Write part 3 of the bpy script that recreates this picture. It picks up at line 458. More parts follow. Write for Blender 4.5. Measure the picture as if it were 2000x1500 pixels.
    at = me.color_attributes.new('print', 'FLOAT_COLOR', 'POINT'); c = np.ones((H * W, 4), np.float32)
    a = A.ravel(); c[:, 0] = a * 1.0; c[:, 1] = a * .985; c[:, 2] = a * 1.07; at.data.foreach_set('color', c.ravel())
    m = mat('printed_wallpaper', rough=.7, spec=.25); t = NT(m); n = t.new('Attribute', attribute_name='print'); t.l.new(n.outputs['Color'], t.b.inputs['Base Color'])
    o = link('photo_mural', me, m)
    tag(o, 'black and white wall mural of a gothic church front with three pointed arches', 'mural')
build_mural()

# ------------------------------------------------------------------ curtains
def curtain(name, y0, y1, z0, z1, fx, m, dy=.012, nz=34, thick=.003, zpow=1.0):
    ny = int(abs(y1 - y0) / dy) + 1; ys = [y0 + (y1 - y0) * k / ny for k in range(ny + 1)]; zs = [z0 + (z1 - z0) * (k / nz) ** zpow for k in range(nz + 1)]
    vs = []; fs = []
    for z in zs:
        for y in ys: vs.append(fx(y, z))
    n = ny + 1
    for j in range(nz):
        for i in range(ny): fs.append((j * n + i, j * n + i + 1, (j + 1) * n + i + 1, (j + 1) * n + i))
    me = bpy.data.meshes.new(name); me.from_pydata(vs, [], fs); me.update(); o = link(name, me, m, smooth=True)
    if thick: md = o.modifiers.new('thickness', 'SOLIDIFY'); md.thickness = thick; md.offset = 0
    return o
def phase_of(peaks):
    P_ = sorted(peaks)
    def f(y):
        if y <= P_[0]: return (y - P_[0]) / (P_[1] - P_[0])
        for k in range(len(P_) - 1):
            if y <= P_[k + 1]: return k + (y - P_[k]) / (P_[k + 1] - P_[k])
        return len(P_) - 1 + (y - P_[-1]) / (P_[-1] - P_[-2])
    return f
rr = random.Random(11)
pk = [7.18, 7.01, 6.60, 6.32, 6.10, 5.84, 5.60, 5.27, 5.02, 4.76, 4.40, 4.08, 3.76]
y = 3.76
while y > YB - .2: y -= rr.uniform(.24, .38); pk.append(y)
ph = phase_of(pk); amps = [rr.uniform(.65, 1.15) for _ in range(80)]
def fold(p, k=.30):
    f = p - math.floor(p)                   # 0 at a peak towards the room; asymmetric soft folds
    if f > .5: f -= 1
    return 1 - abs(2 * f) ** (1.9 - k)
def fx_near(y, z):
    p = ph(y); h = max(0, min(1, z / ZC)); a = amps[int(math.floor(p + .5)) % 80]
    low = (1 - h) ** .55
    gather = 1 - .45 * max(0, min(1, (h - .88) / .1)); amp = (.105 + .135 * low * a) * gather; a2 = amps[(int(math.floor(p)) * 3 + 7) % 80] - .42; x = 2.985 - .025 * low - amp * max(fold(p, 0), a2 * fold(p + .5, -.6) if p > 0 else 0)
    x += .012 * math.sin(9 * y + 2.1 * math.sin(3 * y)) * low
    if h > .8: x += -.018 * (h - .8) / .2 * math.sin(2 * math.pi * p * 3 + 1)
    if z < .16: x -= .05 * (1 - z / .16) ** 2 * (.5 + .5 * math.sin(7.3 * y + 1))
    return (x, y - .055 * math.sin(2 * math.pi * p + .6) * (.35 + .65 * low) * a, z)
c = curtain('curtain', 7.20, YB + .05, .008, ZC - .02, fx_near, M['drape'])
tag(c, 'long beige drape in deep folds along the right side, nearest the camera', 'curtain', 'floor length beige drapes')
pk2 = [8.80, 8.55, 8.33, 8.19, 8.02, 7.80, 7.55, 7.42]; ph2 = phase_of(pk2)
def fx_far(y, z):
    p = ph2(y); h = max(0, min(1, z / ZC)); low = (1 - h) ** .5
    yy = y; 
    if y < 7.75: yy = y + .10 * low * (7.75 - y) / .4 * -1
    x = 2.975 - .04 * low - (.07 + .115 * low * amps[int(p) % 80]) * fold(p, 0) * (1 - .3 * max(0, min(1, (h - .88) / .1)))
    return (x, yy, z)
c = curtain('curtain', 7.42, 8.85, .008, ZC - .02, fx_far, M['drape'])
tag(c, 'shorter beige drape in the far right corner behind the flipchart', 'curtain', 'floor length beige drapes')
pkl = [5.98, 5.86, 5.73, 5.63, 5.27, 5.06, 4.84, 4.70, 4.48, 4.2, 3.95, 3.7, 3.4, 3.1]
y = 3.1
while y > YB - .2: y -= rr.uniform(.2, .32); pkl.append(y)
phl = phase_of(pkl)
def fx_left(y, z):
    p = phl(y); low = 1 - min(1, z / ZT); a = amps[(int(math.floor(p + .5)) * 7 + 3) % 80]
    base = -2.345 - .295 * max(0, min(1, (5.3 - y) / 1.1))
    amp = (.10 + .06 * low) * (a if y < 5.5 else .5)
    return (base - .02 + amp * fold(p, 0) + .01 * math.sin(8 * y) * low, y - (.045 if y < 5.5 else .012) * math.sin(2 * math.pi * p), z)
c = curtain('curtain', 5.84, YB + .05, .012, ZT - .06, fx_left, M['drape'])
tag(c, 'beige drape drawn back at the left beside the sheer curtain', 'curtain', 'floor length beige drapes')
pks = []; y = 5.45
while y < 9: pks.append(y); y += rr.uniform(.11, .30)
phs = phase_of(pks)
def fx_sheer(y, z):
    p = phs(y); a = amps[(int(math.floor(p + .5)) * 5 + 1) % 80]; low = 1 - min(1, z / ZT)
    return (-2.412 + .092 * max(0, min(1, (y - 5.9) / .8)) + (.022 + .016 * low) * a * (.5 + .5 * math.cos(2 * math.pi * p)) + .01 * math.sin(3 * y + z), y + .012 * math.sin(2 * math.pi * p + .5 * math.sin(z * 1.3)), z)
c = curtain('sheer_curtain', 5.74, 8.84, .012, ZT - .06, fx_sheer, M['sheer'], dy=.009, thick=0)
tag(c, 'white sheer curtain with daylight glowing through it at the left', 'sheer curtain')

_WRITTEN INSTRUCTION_
Extract exactly the leading lines of the data, stopping at and including the line with "build_mural()".

_OUTPUT OF THE EXERCISE_
Write part 3 of the bpy script that recreates this picture. It picks up at line 458. More parts follow. Write for Blender 4.5. Measure the picture as if it were 2000x1500 pixels.
    at = me.color_attributes.new('print', 'FLOAT_COLOR', 'POINT'); c = np.ones((H * W, 4), np.float32)
    a = A.ravel(); c[:, 0] = a * 1.0; c[:, 1] = a * .985; c[:, 2] = a * 1.07; at.data.foreach_set('color', c.ravel())
    m = mat('printed_wallpaper', rough=.7, spec=.25); t = NT(m); n = t.new('Attribute', attribute_name='print'); t.l.new(n.outputs['Color'], t.b.inputs['Base Color'])
    o = link('photo_mural', me, m)
    tag(o, 'black and white wall mural of a gothic church front with three pointed arches', 'mural')
build_mural()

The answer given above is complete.